HARTFORD, CT —The Department of Transportation is again proposing legislation to make it illegal for passengers to have open containers of alcohol in a vehicle.
The department has proposed similar legislation for the past 17 years, but every year it dies on the House calendar, according to a DOT policy memo.
In order to meet federal standards states have been required to enact a law making it illegal for the driver or passenger to possess or consume from any open alcoholic beverage container in the passenger area of a motor vehicle.
Alaska, Connecticut, Delaware, Hawaii, Louisiana, Maine, Mississippi, Missouri, Ohio, Tennessee, Virginia and Wyoming are the only states that have yet to enact an open container law.
States without an open container law have a fixed percentage of National Highway Performance Program (NHPP) and Surface Transportation Block Grant Program (STBGP) funds transferred into the Highway Safety Improvement Program (HSIP). A portion of the penalty funds are transferred to National Highway Traffic Safety Administration (NHTSA), for impaired driving countermeasure programs, and a portion of the funds returned to Federal Highway Administration, for eligible activities.
To date, Connecticut’s total penalty amount for noncompliance is $152.6 million. Connecticut still received that money, but was forced to use it on those safety programs, instead of infrastructure improvements.
Enacting open container legislation would allow the department to use these funds for their intended purpose infrastructure improvements.
“The Department has partaken in numerous workgroups with various organizations including Mothers Against Drunk Driving (MADD) to develop strategies for passage and alternative language,” DOT officials said. “However, no one proposal has met any of the diverse and sometimes irrelevant objections to the proposal. Meanwhile, the Department is required by NHTSA to demonstrate a continued advocacy for this proposal.”
Rep. Roland Lemar, who co-chairs the Transportation Committee, said people generally agree that the open container practice should be prohibited. However, there are some who don’t like the probability of increased police interaction.
“Someone drinking something in the backseat is just another reason to pull you over,” Lemar said.
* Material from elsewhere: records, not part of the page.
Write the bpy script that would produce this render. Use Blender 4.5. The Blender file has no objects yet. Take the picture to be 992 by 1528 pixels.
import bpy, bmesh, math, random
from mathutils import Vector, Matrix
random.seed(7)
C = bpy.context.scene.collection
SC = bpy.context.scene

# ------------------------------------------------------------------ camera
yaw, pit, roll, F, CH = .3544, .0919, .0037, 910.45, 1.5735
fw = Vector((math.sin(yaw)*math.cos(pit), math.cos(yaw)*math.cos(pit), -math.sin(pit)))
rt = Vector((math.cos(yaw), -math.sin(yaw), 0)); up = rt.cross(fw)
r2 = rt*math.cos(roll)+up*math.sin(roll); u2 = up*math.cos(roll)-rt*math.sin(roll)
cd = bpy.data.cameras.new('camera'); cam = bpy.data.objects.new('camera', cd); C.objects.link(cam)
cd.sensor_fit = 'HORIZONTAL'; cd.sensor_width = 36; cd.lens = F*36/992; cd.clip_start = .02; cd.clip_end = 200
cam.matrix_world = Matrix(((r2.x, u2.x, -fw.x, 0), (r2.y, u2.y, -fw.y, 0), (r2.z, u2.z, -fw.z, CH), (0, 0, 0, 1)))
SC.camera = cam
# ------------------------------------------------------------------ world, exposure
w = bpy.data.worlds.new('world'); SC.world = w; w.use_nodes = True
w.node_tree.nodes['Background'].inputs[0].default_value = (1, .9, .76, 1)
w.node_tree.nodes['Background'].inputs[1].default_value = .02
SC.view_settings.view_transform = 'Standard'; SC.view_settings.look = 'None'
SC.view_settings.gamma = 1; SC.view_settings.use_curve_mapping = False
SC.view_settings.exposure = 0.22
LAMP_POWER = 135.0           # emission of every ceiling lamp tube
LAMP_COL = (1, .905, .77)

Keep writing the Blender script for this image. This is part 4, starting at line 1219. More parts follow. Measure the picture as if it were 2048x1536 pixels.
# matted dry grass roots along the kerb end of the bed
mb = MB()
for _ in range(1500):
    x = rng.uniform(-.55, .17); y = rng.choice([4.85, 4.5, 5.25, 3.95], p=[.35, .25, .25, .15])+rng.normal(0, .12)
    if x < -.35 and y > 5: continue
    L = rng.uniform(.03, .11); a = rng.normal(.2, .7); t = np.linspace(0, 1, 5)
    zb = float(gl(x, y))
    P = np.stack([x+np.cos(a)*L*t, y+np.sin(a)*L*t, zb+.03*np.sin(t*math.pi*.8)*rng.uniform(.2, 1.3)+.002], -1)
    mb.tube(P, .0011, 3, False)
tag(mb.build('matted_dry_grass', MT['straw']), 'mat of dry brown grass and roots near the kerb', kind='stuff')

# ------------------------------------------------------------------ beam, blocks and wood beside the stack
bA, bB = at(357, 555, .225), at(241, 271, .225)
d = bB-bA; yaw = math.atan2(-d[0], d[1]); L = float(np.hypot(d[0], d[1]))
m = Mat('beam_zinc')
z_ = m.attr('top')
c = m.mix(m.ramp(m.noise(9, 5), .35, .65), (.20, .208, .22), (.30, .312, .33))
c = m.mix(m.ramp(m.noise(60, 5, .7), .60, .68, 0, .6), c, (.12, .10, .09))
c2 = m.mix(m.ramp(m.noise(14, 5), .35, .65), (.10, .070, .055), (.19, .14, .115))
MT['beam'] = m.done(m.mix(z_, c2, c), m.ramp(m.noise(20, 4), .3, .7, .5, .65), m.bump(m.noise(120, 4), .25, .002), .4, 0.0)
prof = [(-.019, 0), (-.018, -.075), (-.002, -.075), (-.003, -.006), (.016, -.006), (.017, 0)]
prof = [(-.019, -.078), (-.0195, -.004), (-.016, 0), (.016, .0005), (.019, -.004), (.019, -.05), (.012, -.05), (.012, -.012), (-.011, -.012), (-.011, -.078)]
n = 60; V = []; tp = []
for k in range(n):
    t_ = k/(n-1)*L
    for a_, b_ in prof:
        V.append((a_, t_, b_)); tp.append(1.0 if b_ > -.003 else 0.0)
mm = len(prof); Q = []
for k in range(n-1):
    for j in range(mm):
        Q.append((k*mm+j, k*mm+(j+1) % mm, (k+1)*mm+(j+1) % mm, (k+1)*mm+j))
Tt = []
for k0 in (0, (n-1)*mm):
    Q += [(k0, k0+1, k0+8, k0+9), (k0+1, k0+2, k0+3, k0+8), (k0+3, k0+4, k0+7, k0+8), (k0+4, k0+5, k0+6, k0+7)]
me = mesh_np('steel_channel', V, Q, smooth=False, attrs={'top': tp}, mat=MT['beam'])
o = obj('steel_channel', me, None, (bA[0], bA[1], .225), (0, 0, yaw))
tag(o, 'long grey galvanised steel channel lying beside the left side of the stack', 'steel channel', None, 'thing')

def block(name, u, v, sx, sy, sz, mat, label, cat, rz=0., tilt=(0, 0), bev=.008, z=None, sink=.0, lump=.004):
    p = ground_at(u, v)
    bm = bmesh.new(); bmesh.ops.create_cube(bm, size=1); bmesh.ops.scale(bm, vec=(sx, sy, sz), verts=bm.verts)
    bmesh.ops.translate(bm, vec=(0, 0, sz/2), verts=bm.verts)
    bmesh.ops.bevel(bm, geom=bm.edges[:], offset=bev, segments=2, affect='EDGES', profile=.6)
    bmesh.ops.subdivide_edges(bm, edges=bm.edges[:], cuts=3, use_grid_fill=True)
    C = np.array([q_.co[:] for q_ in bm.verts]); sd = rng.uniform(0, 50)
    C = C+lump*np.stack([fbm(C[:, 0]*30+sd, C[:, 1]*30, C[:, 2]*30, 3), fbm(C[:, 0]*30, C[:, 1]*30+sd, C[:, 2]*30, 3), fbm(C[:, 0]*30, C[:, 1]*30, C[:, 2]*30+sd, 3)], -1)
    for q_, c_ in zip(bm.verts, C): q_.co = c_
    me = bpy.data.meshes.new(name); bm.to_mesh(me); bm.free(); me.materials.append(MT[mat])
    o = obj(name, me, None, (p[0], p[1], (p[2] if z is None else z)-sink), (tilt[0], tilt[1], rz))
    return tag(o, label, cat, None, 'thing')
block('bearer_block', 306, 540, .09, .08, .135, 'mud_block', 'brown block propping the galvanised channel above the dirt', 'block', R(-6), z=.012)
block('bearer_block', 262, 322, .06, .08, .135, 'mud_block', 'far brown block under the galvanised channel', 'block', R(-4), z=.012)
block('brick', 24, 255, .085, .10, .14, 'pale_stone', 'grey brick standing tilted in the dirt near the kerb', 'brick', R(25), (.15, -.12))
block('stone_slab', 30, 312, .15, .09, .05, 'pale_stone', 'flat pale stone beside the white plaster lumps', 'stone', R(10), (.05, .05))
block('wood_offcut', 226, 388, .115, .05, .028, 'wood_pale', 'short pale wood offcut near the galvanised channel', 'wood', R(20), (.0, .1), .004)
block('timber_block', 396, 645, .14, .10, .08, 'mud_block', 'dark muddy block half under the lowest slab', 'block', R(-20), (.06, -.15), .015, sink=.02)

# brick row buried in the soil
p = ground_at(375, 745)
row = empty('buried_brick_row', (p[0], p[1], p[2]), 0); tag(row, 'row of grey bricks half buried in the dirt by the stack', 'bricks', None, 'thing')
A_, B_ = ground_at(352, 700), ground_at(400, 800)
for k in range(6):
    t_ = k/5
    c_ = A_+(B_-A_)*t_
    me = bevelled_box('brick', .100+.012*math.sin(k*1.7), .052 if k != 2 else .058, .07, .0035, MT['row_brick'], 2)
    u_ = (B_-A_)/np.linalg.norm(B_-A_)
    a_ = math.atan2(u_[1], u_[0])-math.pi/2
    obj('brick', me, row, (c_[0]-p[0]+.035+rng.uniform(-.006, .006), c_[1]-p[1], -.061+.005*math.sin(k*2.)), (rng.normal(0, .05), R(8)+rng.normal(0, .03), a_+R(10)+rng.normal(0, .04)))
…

Lemar said he understands the argument, but still supports making open containers of alcohol in vehicles illegal for “ both the public safety public health benefits in addition to us suffering this penalty.”
The department is also looking to enact a rear seat belt law.
A similar proposal has been submitted to the Transportation Committee for the last five years.
Currently, passengers in the back seat or subsequent seating positions behind the front seat can ride unrestrained unless they are under the age of 16 or covered under the child safety seat component of this statute.
In all crashes, back seat lap/shoulder belts are 44% effective in reducing fatalities when compared to unrestrained back seat occupants and in all crashes, back seat lap/shoulder belts are 15% effective in reducing fatalities when compared to back seat lap belts, according to the National Highway Traffic Safety Administration.
“In 1985, Connecticut enacted one of the nation’s first seatbelt laws,” Alec Slatky, director of public and government affairs for AAA Northeast said in prepared testimony last year. “Since then, seat belts have saved thousands of lives in Connecticut and hundreds of thousands of lives across the United States. But Connecticut, once a leader in occupant protection, has fallen behind. Twenty-nine states and the District of Columbia require that all back-seat passengers buckle up; in Connecticut, only those under 16 years old must do so.”
He noted that studies indicate that unbelted rear seat passengers are three times more likely to be killed in a collision, and eight times more likely to be seriously injured than passengers wearing belts.
“According to AAA analysis of the Connecticut Crash Data Repository, more than 50 unbelted rear seat occupants ages 16+ have been killed in Connecticut since 2010, and more than 1700 have been injured, including at least one fatality in every county and at least one injury in more than 150 towns,” he said.
Lemar said he’s personally in favor of both the open container law and rear seatbelts because of the public health and safety benefits.